Let us say that we choose to suppress the carrier. That carrier is costing a lot of money, if it is a million watts this power has to be paid for. If you suppress it, you no longer have to pay for it. OK, so lets get rid of one side of the sidebands. Another 50% power reduction, more money saved.
Plus, something interesting happens. Your power is now a fraction of what it was, but your transmitter may still be capable of a million watts. So you boost the power of the remaining sideband. It's range is vastly extended, and if there is no modulation there is no power transmitted. You are broadcasting, but not using electricity unless there is information to be shared, and when you are broadcasting information it travels much, much further with no extra cost. You are also using half the RF spectrum that you were, more free swag.
The down side is that ultra simple receiver shown above no longer works. It needs the carrier, to recover the modulation.
With the advent of precision electronics we can now derive the carrier to an exact degree though, so transmitting sidebands by themselves is practical. This wasn't the case in the beginning of radio, to make it work someone had to tweak a cranky oscillator that drifted frequently to make it work, it was not worth the hassle.
The old NTSC television signal and FM stereo use both AM and FM modulations schemes merged together. The stereo on the TV audio is a 38Khz SSB Upper sideband riding on the FM modulated signal that carriers the audio.

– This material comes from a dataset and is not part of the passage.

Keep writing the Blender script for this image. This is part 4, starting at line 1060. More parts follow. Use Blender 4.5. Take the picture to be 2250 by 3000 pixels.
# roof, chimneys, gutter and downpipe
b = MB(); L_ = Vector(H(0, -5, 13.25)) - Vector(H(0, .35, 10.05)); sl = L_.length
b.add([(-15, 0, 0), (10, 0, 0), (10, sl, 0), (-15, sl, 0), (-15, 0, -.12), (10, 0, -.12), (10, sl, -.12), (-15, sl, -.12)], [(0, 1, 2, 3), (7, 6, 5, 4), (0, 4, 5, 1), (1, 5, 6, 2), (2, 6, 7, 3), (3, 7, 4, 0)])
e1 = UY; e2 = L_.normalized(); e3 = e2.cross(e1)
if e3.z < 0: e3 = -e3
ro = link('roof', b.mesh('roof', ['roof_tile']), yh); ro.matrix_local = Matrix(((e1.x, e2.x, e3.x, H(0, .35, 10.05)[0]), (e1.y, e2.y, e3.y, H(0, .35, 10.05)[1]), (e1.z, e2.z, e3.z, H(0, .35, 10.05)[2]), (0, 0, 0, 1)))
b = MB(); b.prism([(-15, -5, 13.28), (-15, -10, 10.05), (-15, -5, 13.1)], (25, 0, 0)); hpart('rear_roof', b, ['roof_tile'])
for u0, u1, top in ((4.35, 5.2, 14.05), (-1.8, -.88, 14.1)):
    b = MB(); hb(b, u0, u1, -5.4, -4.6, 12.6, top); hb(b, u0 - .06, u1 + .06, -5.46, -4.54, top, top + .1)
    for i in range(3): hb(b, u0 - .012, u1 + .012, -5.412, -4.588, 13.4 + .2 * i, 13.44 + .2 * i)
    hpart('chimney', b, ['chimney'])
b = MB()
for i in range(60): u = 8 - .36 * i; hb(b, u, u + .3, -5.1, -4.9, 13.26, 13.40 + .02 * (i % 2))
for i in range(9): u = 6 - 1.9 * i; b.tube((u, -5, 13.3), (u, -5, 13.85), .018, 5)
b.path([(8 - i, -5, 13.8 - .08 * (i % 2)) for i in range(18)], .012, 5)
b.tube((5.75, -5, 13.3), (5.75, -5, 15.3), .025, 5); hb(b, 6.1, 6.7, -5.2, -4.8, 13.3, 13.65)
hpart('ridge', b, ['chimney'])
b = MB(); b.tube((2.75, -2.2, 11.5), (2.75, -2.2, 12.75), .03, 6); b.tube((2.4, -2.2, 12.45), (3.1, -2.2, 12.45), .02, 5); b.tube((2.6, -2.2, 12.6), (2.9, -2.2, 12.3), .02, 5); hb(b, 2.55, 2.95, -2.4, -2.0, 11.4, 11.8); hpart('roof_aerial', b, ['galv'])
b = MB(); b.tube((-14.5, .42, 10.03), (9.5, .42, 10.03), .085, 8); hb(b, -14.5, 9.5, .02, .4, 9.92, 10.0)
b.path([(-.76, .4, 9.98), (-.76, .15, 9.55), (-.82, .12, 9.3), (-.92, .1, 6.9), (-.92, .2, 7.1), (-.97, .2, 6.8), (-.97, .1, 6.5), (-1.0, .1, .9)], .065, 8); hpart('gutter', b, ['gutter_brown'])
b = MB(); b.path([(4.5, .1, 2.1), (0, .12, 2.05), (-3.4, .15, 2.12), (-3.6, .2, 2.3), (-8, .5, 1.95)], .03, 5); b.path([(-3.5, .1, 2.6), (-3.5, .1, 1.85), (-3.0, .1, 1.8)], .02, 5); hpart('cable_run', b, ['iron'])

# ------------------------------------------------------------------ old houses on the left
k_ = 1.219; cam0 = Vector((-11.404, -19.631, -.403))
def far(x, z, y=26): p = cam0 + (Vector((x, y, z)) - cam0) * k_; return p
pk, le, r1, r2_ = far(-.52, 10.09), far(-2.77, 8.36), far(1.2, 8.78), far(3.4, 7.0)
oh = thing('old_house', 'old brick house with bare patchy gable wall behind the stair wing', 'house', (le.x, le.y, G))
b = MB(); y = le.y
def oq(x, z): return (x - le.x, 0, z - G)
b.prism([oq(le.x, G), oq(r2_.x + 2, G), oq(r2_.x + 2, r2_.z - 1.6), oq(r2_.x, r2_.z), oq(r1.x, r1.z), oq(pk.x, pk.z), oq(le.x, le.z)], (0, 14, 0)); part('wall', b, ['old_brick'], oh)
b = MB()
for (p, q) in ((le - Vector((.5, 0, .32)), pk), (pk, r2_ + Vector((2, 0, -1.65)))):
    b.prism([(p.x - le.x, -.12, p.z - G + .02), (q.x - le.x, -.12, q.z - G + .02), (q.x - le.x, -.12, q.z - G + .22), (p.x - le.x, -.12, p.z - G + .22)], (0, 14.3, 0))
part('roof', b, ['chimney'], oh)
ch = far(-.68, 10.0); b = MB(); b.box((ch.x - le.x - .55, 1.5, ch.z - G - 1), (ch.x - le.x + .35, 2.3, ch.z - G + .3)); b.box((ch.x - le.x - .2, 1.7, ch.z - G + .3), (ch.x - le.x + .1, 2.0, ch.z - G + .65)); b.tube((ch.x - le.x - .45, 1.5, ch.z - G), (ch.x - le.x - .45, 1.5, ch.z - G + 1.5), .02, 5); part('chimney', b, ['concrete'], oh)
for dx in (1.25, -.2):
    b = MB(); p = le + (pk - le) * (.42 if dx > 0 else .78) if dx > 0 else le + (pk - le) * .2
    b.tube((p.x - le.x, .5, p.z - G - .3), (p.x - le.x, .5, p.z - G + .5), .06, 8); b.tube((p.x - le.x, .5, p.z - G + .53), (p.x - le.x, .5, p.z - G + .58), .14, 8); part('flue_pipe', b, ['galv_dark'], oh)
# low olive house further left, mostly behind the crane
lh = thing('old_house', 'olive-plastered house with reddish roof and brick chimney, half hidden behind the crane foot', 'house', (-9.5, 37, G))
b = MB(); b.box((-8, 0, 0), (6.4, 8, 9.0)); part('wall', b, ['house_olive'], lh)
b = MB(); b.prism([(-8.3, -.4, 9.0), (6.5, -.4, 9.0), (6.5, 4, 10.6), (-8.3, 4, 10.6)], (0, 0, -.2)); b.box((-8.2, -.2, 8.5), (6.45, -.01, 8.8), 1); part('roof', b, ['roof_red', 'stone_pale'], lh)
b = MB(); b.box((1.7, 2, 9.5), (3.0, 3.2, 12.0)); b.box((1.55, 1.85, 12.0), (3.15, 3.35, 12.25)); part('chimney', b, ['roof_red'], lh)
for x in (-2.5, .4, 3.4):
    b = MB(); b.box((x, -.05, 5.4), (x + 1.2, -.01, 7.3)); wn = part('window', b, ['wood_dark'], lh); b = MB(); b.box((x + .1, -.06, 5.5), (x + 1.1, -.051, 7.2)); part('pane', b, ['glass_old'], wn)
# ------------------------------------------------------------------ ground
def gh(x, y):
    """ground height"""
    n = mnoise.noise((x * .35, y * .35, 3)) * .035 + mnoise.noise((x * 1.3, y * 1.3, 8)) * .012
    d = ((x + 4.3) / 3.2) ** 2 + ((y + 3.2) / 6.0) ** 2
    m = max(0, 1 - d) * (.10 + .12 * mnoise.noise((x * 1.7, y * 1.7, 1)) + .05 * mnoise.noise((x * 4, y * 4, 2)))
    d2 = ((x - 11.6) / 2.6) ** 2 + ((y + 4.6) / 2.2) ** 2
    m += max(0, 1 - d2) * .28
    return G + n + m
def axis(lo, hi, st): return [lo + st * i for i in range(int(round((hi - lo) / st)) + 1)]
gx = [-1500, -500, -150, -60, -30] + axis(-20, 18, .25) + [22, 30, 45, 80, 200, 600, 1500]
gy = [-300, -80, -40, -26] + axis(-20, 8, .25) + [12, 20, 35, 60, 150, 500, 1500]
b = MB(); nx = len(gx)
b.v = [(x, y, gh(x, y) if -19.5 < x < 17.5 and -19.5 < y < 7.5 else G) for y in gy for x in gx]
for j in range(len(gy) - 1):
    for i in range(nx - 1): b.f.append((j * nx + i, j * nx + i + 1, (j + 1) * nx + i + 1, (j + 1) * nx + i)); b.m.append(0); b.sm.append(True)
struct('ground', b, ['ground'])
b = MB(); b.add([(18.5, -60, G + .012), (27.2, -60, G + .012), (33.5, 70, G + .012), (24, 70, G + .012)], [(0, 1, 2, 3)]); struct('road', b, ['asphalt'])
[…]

I once built a TV stereo sound receiver by modifying a cheap stereo FM radio to use a cable box whose output was channel 3 to pick up on the sound channel (I bumped the FM sound channel of the TV signal to the FM band with a balanced mixer, in other words, frequency conversion), the schemes used between NTSC stereo sound and FM stereo are very similar, adjusting the resistor that controlled the PPL on the FM receiver to the new carrier carrying the stereo channel was a piece of cake.
There are a lot of AM schemes that are part of something else out there, it is very common.